Rob Warner, Revinventing English Evangelicalism 1966-2001: A Theological and Sociological Study (Paternoster, 2007), 284pp. (with thanks to Paternoster for a review copy)
Professor Andrew Walker and the Centre for Theology, Religion and Culture at King's College London have been responsible for some important research into the charismatic / evangelical movement(s) in recent years. What is slowly emerging is a theological and sociological critique of what was happening amongst charismatics and evangelicals in 1980s and 1990s. This new book by Rob Warner is a welcome addition. (See also Worship in the Spirit by James Steven, Pete Ward's Growing Up Evangelical and Selling Worship and also Apostolic Networks in Britain by William Kay, along with Andrew Walker's own contribution Restoring the Kingdom).
I'll start with the only major shortcoming of this book, which is the copious amount of footnotes and in places too much sociology jargon. The introduction especially is very dense and doesn't work fantastically as an introduction to what follows. This is a PhD turned into a book and could in places be tidied up.
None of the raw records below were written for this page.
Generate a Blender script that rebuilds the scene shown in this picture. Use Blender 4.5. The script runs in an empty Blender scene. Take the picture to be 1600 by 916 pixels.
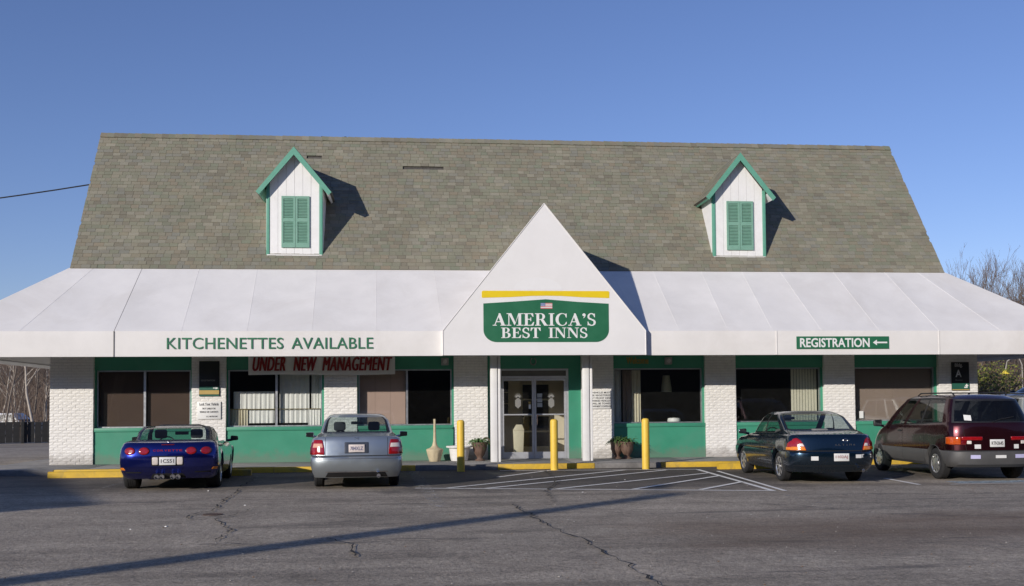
import bpy, bmesh, math, random
from math import sin, cos, pi, radians, sqrt, atan2, tan
from mathutils import Vector, Matrix
from mathutils.bvhtree import BVHTree

S = bpy.context.scene
COL = S.collection

# ------------------------------------------------------------------ camera, sky, sun, exposure
cam_d = bpy.data.cameras.new('camera'); cam = bpy.data.objects.new('camera', cam_d); COL.objects.link(cam)
_f = Vector((0.0977, 0.9945, 0.0387)).normalized()
_r = Vector((0.9951, -0.0975, -0.0074)); _r = (_r - _f * _r.dot(_f)).normalized(); _u = _r.cross(_f)
M = Matrix((( _r.x, _u.x, -_f.x, -3.427), (_r.y, _u.y, -_f.y, -28.737), (_r.z, _u.z, -_f.z, 1.63), (0, 0, 0, 1)))
cam.matrix_world = M
cam_d.sensor_width = 36.0; cam_d.lens = 36.0 * 1655 / 1600
cam_d.shift_y = (567.58 - 458) / 1600
cam_d.clip_end = 4000; cam_d.clip_start = 0.1
S.camera = cam
S.render.resolution_x = 1024; S.render.resolution_y = 586

SUN_AZ, SUN_EL = radians(43.0), radians(17.2)      # travel azimuth from +Y towards +X, elevation
sun_to = Vector((-sin(SUN_AZ) * cos(SUN_EL), -cos(SUN_AZ) * cos(SUN_EL), sin(SUN_EL)))
world = bpy.data.worlds.new('World'); S.world = world; world.use_nodes = True
wt = world.node_tree; wt.nodes.clear()
wo = wt.nodes.new('ShaderNodeOutputWorld'); wb = wt.nodes.new('ShaderNodeBackground'); sky = wt.nodes.new('ShaderNodeTexSky')
sky.sky_type = 'NISHITA'; sky.sun_disc = False
sky.sun_elevation = SUN_EL; sky.sun_rotation = atan2(sun_to.x, sun_to.y)
sky.air_density = 1.0; sky.dust_density = 0.1; sky.ozone_density = 3.0; sky.altitude = 200
wb.inputs['Strength'].default_value = 0.088
tn = wt.nodes.new('ShaderNodeMix'); tn.data_type = 'RGBA'; tn.blend_type = 'MULTIPLY'; tn.inputs[0].default_value = 1.0; tn.inputs[7].default_value = (1.10, 1.05, 1.36, 1)   # white balance of the clear winter sky
wt.links.new(sky.outputs[0], tn.inputs[6]); wt.links.new(tn.outputs[2], wb.inputs[0]); wt.links.new(wb.outputs[0], wo.inputs[0])
sl = bpy.data.lights.new('sun', 'SUN'); so = bpy.data.objects.new('sun', sl); COL.objects.link(so)
sl.energy = 3.9; sl.angle = radians(0.53); sl.color = (1.0, 0.93, 0.84)
so.rotation_euler = (-sun_to).to_track_quat('-Z', 'Y').to_euler()
S.view_settings.view_transform = 'Standard'; S.view_settings.look = 'None'
S.view_settings.exposure = 0.0; S.view_settings.gamma = 1.0
S.render.engine = 'CYCLES'
S.cycles.max_bounces = 8; S.cycles.transparent_max_bounces = 16
S.cycles.caustics_reflective = False; S.cycles.caustics_refractive = False
S.cycles.use_denoising = True

# ------------------------------------------------------------------ materials
MATS = {}
def nodes(m):
    m.use_nodes = True; t = m.node_tree; t.nodes.clear()
    o = t.nodes.new('ShaderNodeOutputMaterial'); b = t.nodes.new('ShaderNodeBsdfPrincipled')
    t.links.new(b.outputs[0], o.inputs[0]); return t, b, o
def nd(t, kind, **kw):
    n = t.nodes.new(kind)
    for k, v in kw.items():
        if k.startswith('i_'):
            key = k[2:]; key = int(key) if key.isdigit() else key
            n.inputs[key].default_value = v
        else: setattr(n, k, v)
    return n
def mix_rgb(t, fac, a, b, mode='MIX'):
    n = t.nodes.new('ShaderNodeMix'); n.data_type = 'RGBA'; n.blend_type = mode; n.clamp_factor = True
    for i, v in ((0, fac), (6, a), (7, b)):
        if hasattr(v, 'is_linked') or isinstance(v, bpy.types.NodeSocket): t.links.new(v, n.inputs[i])
        else: n.inputs[i].default_value = v if i == 0 else (v[0], v[1], v[2], 1)
    return n.outputs[2]
def math_n(t, op, a, b=None, c=None, clamp=False):
    n = t.nodes.new('ShaderNodeMath'); n.operation = op; n.use_clamp = clamp
    for i, v in enumerate((a, b, c)):
        if v is None: continue
        if isinstance(v, bpy.types.NodeSocket): t.links.new(v, n.inputs[i])
        else: n.inputs[i].default_value = v
    return n.outputs[0]
def noise(t, scale, detail=4, rough=0.6, vec=None, dist=0.0):
    n = nd(t, 'ShaderNodeTexNoise'); n.inputs['Scale'].default_value = scale; n.inputs['Detail'].default_value = detail
    n.inputs['Roughness'].default_value = rough; n.inputs['Distortion'].default_value = dist
    if vec is None: vec = coord(t)
    t.links.new(vec, n.inputs['Vector']); return n.outputs[0]
def coord(t, which='Object'):
    for n in t.nodes:
        if n.type == 'TEX_COORD': return n.outputs[which]
    return t.nodes.new('ShaderNodeTexCoord').outputs[which]
def scaled(t, vec, s):
    n = t.nodes.new('ShaderNodeMapping'); n.inputs['Scale'].default_value = s; t.links.new(vec, n.inputs[0]); return n.outputs[0]
def ramp(t, fac, stops):
    n = t.nodes.new('ShaderNodeValToRGB'); e = n.color_ramp.elements
    while len(e) < len(stops): e.new(0.5)
    for el, (p, c) in zip(e, stops): el.position = p; el.color = (c[0], c[1], c[2], 1) if not isinstance(c, (int, float)) else (c, c, c, 1)
    t.links.new(fac, n.inputs[0]); return n.outputs[0]
def bump(t, b, h, strength=0.3, dist=0.01):
    n = t.nodes.new('ShaderNodeBump'); n.inputs['Strength'].default_value = strength; n.inputs['Distance'].default_value = dist
    t.links.new(h, n.inputs['Height']); t.links.new(n.outputs[0], b.inputs['Normal'])

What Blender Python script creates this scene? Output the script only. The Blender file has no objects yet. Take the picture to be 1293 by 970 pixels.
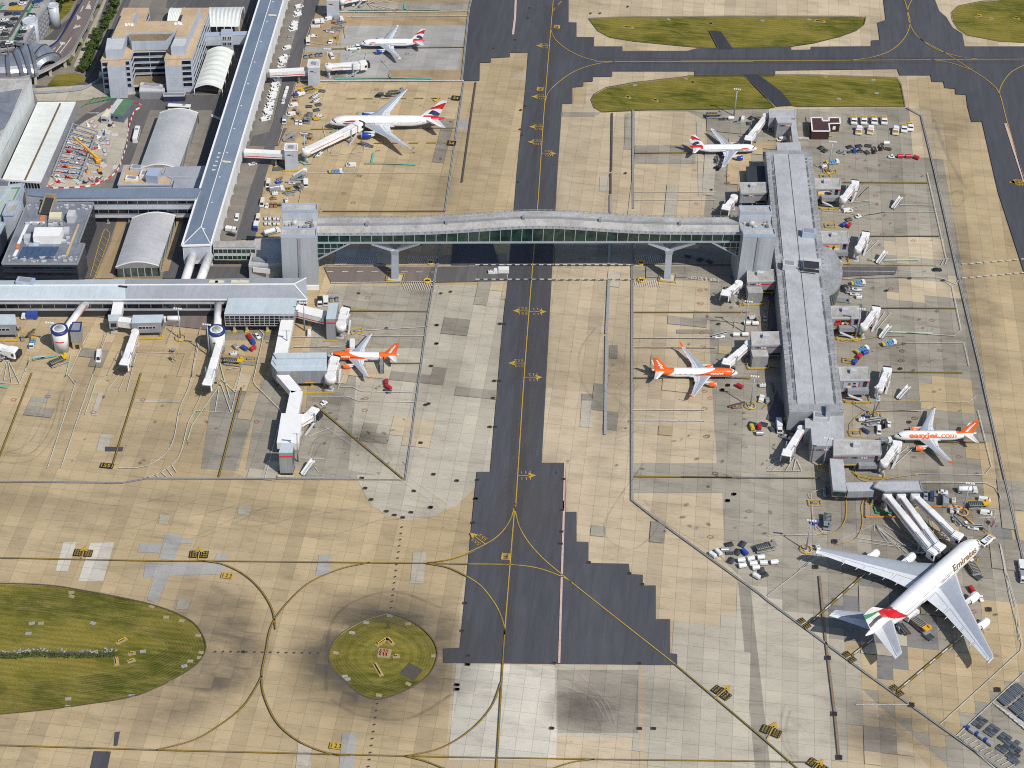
import bpy,bmesh,math,random
from mathutils import Vector,Matrix,geometry
random.seed(7)
PI=math.pi
SC=bpy.context.scene
COL=SC.collection
IW,IH=1293.0,970.0
FPX,PITCH,ROLL,YAW,CH=2450.0,math.radians(40.0),math.radians(3.0),math.radians(4.5),551.0
_fw=Vector((-math.sin(YAW)*math.cos(PITCH),math.cos(YAW)*math.cos(PITCH),-math.sin(PITCH)))
_r0=_fw.cross(Vector((0,0,1))).normalized()
_u0=_r0.cross(_fw).normalized()
_rt=_r0*math.cos(ROLL)+_u0*math.sin(ROLL)
_up=_u0*math.cos(ROLL)-_r0*math.sin(ROLL)
CAMP=Vector((0,0,CH))-_fw*(CH/math.sin(PITCH))
CAMP.z=CH
def P(x,y,z=0.0):
 d=_fw*FPX+_rt*(x-IW/2)-_up*(y-IH/2)
 t=(z-CH)/d.z
 return CAMP+d*t
def V2(p):return Vector((p[0],p[1]))
def H(top,base):
 """height of the point seen at `top` standing straight over the ground point seen at `base`"""
 b=V2(P(*base));best=(1e9,0)
 z=0.0
 while z<60:
  d=(V2(P(top[0],top[1],z))-b).length
  if d<best[0]:best=(d,z)
  z+=0.1
 return best[1]
def Zm(ox,oy,s=3.991):
 return lambda x,y:(ox+x/s,oy+y/s)
Z1,Z2,Z3,Z4=Zm(0,0),Zm(300,0),Zm(600,0),Zm(860,0,2.986)
Z5,Z6,Z7,Z8=Zm(0,220),Zm(290,220),Zm(600,220),Zm(860,220)
Y1,Y2,Y3,Y4=Zm(969,220),Zm(0,400),Zm(290,400),Zm(600,400)
Y5,Y6,Y7,Y8=Zm(860,440),Zm(969,500),Zm(969,670,3.235),Zm(0,640,2.938)
X1,X2,X3,X4=Zm(300,640,2.94),Zm(560,560,2.365),Zm(1010,600,4.569),Zm(1010,670,4.973)
cam=bpy.data.cameras.new('camera');co=bpy.data.objects.new('camera',cam);COL.objects.link(co)
co.matrix_world=Matrix(((_rt.x,_up.x,-_fw.x,CAMP.x),(_rt.y,_up.y,-_fw.y,CAMP.y),(_rt.z,_up.z,-_fw.z,CAMP.z),(0,0,0,1)))
cam.sensor_width=36;cam.lens=36*FPX/IW;cam.clip_start=1;cam.clip_end=9000
SC.camera=co
SHX,SHY,ELEV=-0.79,0.61,math.radians(50)
sd=Vector((-SHX,-SHY,0)).normalized()
tosun=Vector((sd.x*math.cos(ELEV),sd.y*math.cos(ELEV),math.sin(ELEV)))
sl=bpy.data.lights.new('sun','SUN');sl.energy=4.1;sl.angle=math.radians(0.5);sl.color=(1.0,0.95,0.87)
so=bpy.data.objects.new('sun',sl);COL.objects.link(so)
so.rotation_euler=tosun.to_track_quat('Z','Y').to_euler()
w=bpy.data.worlds.new('World');SC.world=w;w.use_nodes=True
nt=w.node_tree;nt.nodes.clear()
sky=nt.nodes.new('ShaderNodeTexSky');sky.sky_type='NISHITA';sky.sun_disc=False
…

However, this is a minor problem to an excellent and important study. Warner was a major 'player' in the recent period he writes about, being involved at a high-level in both the Evangelical Alliance and Spring Harvest. He remarks that he began this research as an 'observing participant', but during it transitioned to that of a 'participating observer' (32). This suggests that the Warner at the end of his research is much more critical - theologically and sociologically - than the one who began and suggests we should be too (if not already!).
Warner's thesis 'seeks to build upon Bebbington's Evangelicalism in Modern Britain', but identifies a rather more dynamic model of 'twin and rival axes within pan-evangelicalism that energise the dynamic of evangelical rivalries, experiments and evolution' (20). There are two things happening, firstly there are the group of active-orientated entrepreneurs, who make up the conversionist-activist axis - those who are engaged in Spring Harvest, March for Jesus, Alpha, and what was in the 1980s and 90s a growing worship industry. Secondly, there are the more theologically-orientated group, who make up the biblicist-crucicentric axis - those who are concerned with doctrine and often the 'formulating and guarding the doctrinal core of evangelical convictions' (20). The book is thus divided into two parts, exploring historically and theologically these two axes.